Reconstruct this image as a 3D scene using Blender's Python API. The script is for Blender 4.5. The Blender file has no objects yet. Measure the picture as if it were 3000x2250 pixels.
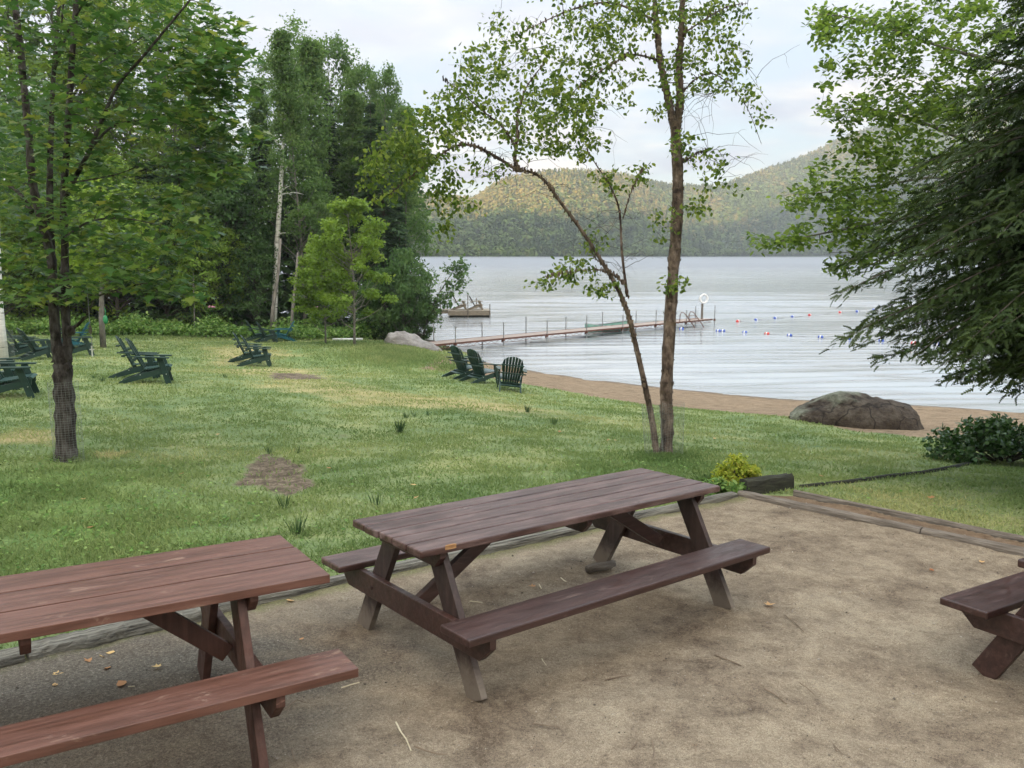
import bpy, math, random
import numpy as np
from mathutils import Vector, Matrix
rad = math.radians; ROCKZ = .15
S = bpy.context.scene
COL = S.collection

# ------------------------------------------------------------------ camera
F = 2443.0; PITCH = math.atan(383 / F); CAM = np.array([0, 0, 2.31])
cd = bpy.data.cameras.new('camera'); cam = bpy.data.objects.new('camera', cd); COL.objects.link(cam)
cam.location = CAM; cam.rotation_euler = (rad(90) - PITCH, 0, 0)
cd.sensor_width = 36; cd.lens = 36 * F / 3000; cd.clip_start = 0.05; cd.clip_end = 6000
S.camera = cam
# ------------------------------------------------------------------ sun and sky
SUN_EL = rad(5.5); SUN_DIR = np.array([-0.35, -0.937])      # horizontal direction towards the sun
sd = bpy.data.lights.new('sun', 'SUN'); sd.energy = 5.0; sd.angle = rad(0.6); sd.color = (1.0, .72, .42)
sun = bpy.data.objects.new('sun', sd); COL.objects.link(sun); sun.location = (-20, -60, 60)
tv = Vector((SUN_DIR[0] * math.cos(SUN_EL), SUN_DIR[1] * math.cos(SUN_EL), math.sin(SUN_EL)))
sun.rotation_euler = tv.to_track_quat('Z', 'Y').to_euler()
W = bpy.data.worlds.new('World'); S.world = W; W.use_nodes = True
nt = W.node_tree; nt.nodes.clear()
def N(nt, t, **k):
    n = nt.nodes.new(t)
    for a, b in k.items():
        if a in n.bl_rna.properties: setattr(n, a, b)
        else: n.inputs[a.replace('_', ' ')].default_value = b
    return n
def lk(nt, a, b): nt.links.new(a, b)
def math_(nt, op, a, b=None, clamp=False):
    n = nt.nodes.new('ShaderNodeMath'); n.operation = op; n.use_clamp = clamp
    for i, v in enumerate((a, b)):
        if v is None: continue
        if isinstance(v, (int, float)): n.inputs[i].default_value = v
        else: lk(nt, v, n.inputs[i])
    return n.outputs[0]
def mixc(nt, f, a, b, mode='MIX'):
    n = nt.nodes.new('ShaderNodeMix'); n.data_type = 'RGBA'; n.blend_type = mode
    for i, v in ((0, f), (6, a), (7, b)):
        if isinstance(v, (int, float)): n.inputs[i].default_value = v
        elif isinstance(v, tuple): n.inputs[i].default_value = (*v, 1) if len(v) == 3 else v
        else: lk(nt, v, n.inputs[i])
    return n.outputs[2]
def ramp(nt, fac, stops, interp='LINEAR'):
    n = nt.nodes.new('ShaderNodeValToRGB'); cr = n.color_ramp; cr.interpolation = interp
    while len(cr.elements) < len(stops): cr.elements.new(.5)
    for e, (p, c) in zip(cr.elements, stops):
        e.position = p; e.color = (*c, 1) if isinstance(c, tuple) else (c, c, c, 1)
    lk(nt, fac, n.inputs[0]); return n.outputs[0]
def noise(nt, vec, scale, detail=4, rough=.55, dist=0):
    n = nt.nodes.new('ShaderNodeTexNoise'); n.inputs['Scale'].default_value = scale
    n.inputs['Detail'].default_value = detail; n.inputs['Roughness'].default_value = rough
    n.inputs['Distortion'].default_value = dist
    if vec is not None: lk(nt, vec, n.inputs['Vector'])
    return n.outputs[0]
sky = nt.nodes.new('ShaderNodeTexSky'); sky.sky_type = 'NISHITA'; sky.sun_disc = False
sky.sun_elevation = SUN_EL; sky.sun_rotation = math.atan2(SUN_DIR[0], SUN_DIR[1]); sky.altitude = 300; sky.air_density = 1.0
tc = nt.nodes.new('ShaderNodeTexCoord')
sep = nt.nodes.new('ShaderNodeSeparateXYZ'); lk(nt, tc.outputs['Generated'], sep.inputs[0])
zc = math_(nt, 'MAXIMUM', sep.outputs[2], 0.0)
zd = math_(nt, 'ADD', zc, 0.10)
cx = math_(nt, 'DIVIDE', sep.outputs[0], zd); cy = math_(nt, 'DIVIDE', sep.outputs[1], zd)
cmb = nt.nodes.new('ShaderNodeCombineXYZ'); lk(nt, cx, cmb.inputs[0]); lk(nt, cy, cmb.inputs[1])
n1 = noise(nt, cmb.outputs[0], 0.9, 8, .55, .3)
n2 = noise(nt, cmb.outputs[0], 0.28, 5, .5, .4)
cm = math_(nt, 'ADD', math_(nt, 'MULTIPLY', n1, .6), math_(nt, 'MULTIPLY', n2, .6))
mask = ramp(nt, cm, [(.55, 0.0), (.61, .5), (.68, 1.0)])
hz = N(nt, 'ShaderNodeMapRange'); lk(nt, zc, hz.inputs[0]); hz.inputs[1].default_value = 0.0; hz.inputs[2].default_value = .16; hz.inputs[3].default_value = .35; hz.inputs[4].default_value = 0.0
mask = math_(nt, 'MAXIMUM', mask, hz.outputs[0])
tone = noise(nt, cmb.outputs[0], 1.6, 6, .6, .2)
cc = ramp(nt, tone, [(.40, (2.75, 2.95, 3.6)), (.5, (3.75, 3.8, 4.1)), (.58, (5.0, 4.75, 4.5))])
skyc = mixc(nt, .62, mixc(nt, 1.0, sky.outputs[0], (1.35, 1.35, 1.35), 'MULTIPLY'), (2.2, 2.85, 4.1))
lw_ = N(nt, 'ShaderNodeMapRange'); lk(nt, zc, lw_.inputs[0]); lw_.inputs[1].default_value = .12; lw_.inputs[2].default_value = .02
cc = mixc(nt, lw_.outputs[0], cc, mixc(nt, 1.0, cc, (1.10, 1.0, .90), 'MULTIPLY'))
allc = mixc(nt, mask, skyc, cc)
zr = N(nt, 'ShaderNodeMapRange', interpolation_type='SMOOTHSTEP'); lk(nt, zc, zr.inputs[0]); zr.inputs[1].default_value = .26; zr.inputs[2].default_value = .62; zr.inputs[3].default_value = 1.0; zr.inputs[4].default_value = 4.3
wt_ = N(nt, 'ShaderNodeMapRange'); lk(nt, zc, wt_.inputs[0]); wt_.inputs[1].default_value = .26; wt_.inputs[2].default_value = .5
allc = mixc(nt, wt_.outputs[0], allc, mixc(nt, 1.0, allc, (1.10, 1.0, .82), 'MULTIPLY'))
ov = nt.nodes.new('ShaderNodeVectorMath'); ov.operation = 'SCALE'; lk(nt, allc, ov.inputs[0]); lk(nt, zr.outputs[0], ov.inputs['Scale'])
bg = nt.nodes.new('ShaderNodeBackground'); bg.inputs[1].default_value = 0.05; lk(nt, ov.outputs[0], bg.inputs[0])
out = nt.nodes.new('ShaderNodeOutputWorld'); lk(nt, bg.outputs[0], out.inputs[0])
vs = S.view_settings; vs.view_transform = 'Standard'; vs.look = 'None'; vs.exposure = 2.2; vs.gamma = 1; vs.use_curve_mapping = False
S.cycles.volume_bounces = 0; S.cycles.max_bounces = 6; S.cycles.transparent_max_bounces = 8
S.cycles.use_denoising = True

# ------------------------------------------------------------------ helpers
fw = np.array([0, math.cos(PITCH), -math.sin(PITCH)]); upv = np.array([0, math.sin(PITCH), math.cos(PITCH)]); rt = np.array([1., 0, 0])
def P(u, v, D):
    return CAM + D * (fw + (u - 1500) / F * rt + (1125 - v) / F * upv)
def Pz(u, v, z):
    d = fw + (u - 1500) / F * rt + (1125 - v) / F * upv
    return CAM + d * ((z - CAM[2]) / d[2])
def tag(o, label=None, cat=None, group=None, kind=None):
    if label: o['label'] = label
    if cat: o['category'] = cat
    if group: o['group'] = group
    if kind: o['kind'] = kind
    return o
def empty(name, loc, rz=0.0, label=None, cat=None, group=None, rot=None):
    o = bpy.data.objects.new(name, None); o.empty_display_size = .2; COL.objects.link(o)
    o.location = tuple(loc); o.rotation_euler = rot if rot else (0, 0, rz)
    return tag(o, label, cat, group)
def link_mesh(me, name, mat, parent=None, smooth=False, bevel=0):
    o = bpy.data.objects.new(name, me); COL.objects.link(o)
    if mat: me.materials.append(mat)
    if parent: o.parent = parent
    if smooth: me.polygons.foreach_set('use_smooth', np.ones(len(me.polygons), bool))
    if bevel:
        b = o.modifiers.new('bevel', 'BEVEL'); b.width = bevel; b.segments = 2; b.limit_method = 'ANGLE'; b.angle_limit = rad(40)
    return o
class MB:
    def __init__(s): s.v = []; s.f = []
    def add(s, V, Fs):
        b = len(s.v); s.v += [tuple(map(float, p)) for p in V]; s.f += [tuple(i + b for i in f) for f in Fs]; return s
    def box(s, c, sz, R=None):
        hx, hy, hz = sz[0] / 2, sz[1] / 2, sz[2] / 2
        V = np.array([(x, y, z) for x in (-hx, hx) for y in (-hy, hy) for z in (-hz, hz)])
        if R is not None: V = V @ np.array(R).T
        return s.add(V + np.array(c), [(0, 1, 3, 2), (4, 6, 7, 5), (0, 4, 5, 1), (2, 3, 7, 6), (0, 2, 6, 4), (1, 5, 7, 3)])
    def board(s, a, b, w, t, side=(0, 1, 0)):
        """board from a to b; t = thickness along 'side', w across"""
        a = np.array(a, float); b = np.array(b, float); x = b - a; L = np.linalg.norm(x); x /= L
        y = np.array(side, float); y -= y.dot(x) * x; y /= np.linalg.norm(y); z = np.cross(x, y)
        return s.box((a + b) / 2, (L, t, w), np.stack([x, y, z], 1))
    def prism(s, poly, h0, h1, axis=2, R=None, off=(0, 0, 0)):
        n = len(poly); V = []
        for h in (h0, h1):
            for p in poly:
                q = [p[0], p[1]]; q.insert(axis, h); V.append(q)
        V = np.array(V, float)
        if R is not None: V = V @ np.array(R).T
        Fs = [tuple(range(n))[::-1], tuple(range(n, 2 * n))] + [(i, (i + 1) % n, n + (i + 1) % n, n + i) for i in range(n)]
        return s.add(V + np.array(off), Fs)
    def tube(s, pts, rads, n=8, cap=True, noise_=0, rng=None):
        pts = [np.array(p, float) for p in pts]; m = len(pts)
        if isinstance(rads, (int, float)): rads = [rads] * m
        V = []; prev = None
        for i, p in enumerate(pts):
            d = pts[min(i + 1, m - 1)] - pts[max(i - 1, 0)]; d = d / (np.linalg.norm(d) + 1e-9)
            if prev is None:
                a = np.array([1., 0, 0]) if abs(d[0]) < .8 else np.array([0, 1., 0])
            else: a = prev
            a = a - a.dot(d) * d; a /= np.linalg.norm(a) + 1e-9; prev = a; b = np.cross(d, a)
            for k in range(n):
                t = 2 * math.pi * k / n; r = rads[i] * (1 + (rng.uniform(-noise_, noise_) if rng else 0))
                V.append(p + r * (math.cos(t) * a + math.sin(t) * b))
        Fs = [(i * n + k, i * n + (k + 1) % n, (i + 1) * n + (k + 1) % n, (i + 1) * n + k) for i in range(m - 1) for k in range(n)]
        if cap: Fs += [tuple(range(n))[::-1], tuple(range((m - 1) * n, m * n))]
        return s.add(V, Fs)
    def build(s, name, mat, parent=None, smooth=False, bevel=0, label=None):
        me = bpy.data.meshes.new(name); me.from_pydata(s.v, [], s.f); me.validate(); me.update()
        o = link_mesh(me, name, mat, parent, smooth, bevel)
        if label: o['label'] = label
        return o
def np_mesh(name, V, loops, starts, rnd=None, attrs=None):
    me = bpy.data.meshes.new(name)
    me.vertices.add(len(V)); me.vertices.foreach_set('co', np.ascontiguousarray(V, dtype=np.float32).ravel())
    me.loops.add(len(loops)); me.loops.foreach_set('vertex_index', np.ascontiguousarray(loops, dtype=np.int32))
    me.polygons.add(len(starts)); me.polygons.foreach_set('loop_start', np.ascontiguousarray(starts, dtype=np.int32))
    if rnd is not None:
        a = me.attributes.new('rnd', 'FLOAT', 'FACE'); a.data.foreach_set('value', np.ascontiguousarray(rnd, dtype=np.float32))
    for k, v in (attrs or {}).items():
        a = me.attributes.new(k, 'FLOAT', 'POINT'); a.data.foreach_set('value', np.ascontiguousarray(v, dtype=np.float32))
    me.update(calc_edges=True); return me
def copy_tree(o, parent=None):
    c = o.copy(); COL.objects.link(c); c.parent = parent
    for ch in list(o.children): copy_tree(ch, c)
    return c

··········

• [Exercise]
Each line from the top of the material through the line containing "COL = S.collection" should be reproduced exactly; please drop any images.

• [The output]
Reconstruct this image as a 3D scene using Blender's Python API. The script is for Blender 4.5. The Blender file has no objects yet. Measure the picture as if it were 3000x2250 pixels.
import bpy, math, random
import numpy as np
from mathutils import Vector, Matrix
rad = math.radians; ROCKZ = .15
S = bpy.context.scene
COL = S.collection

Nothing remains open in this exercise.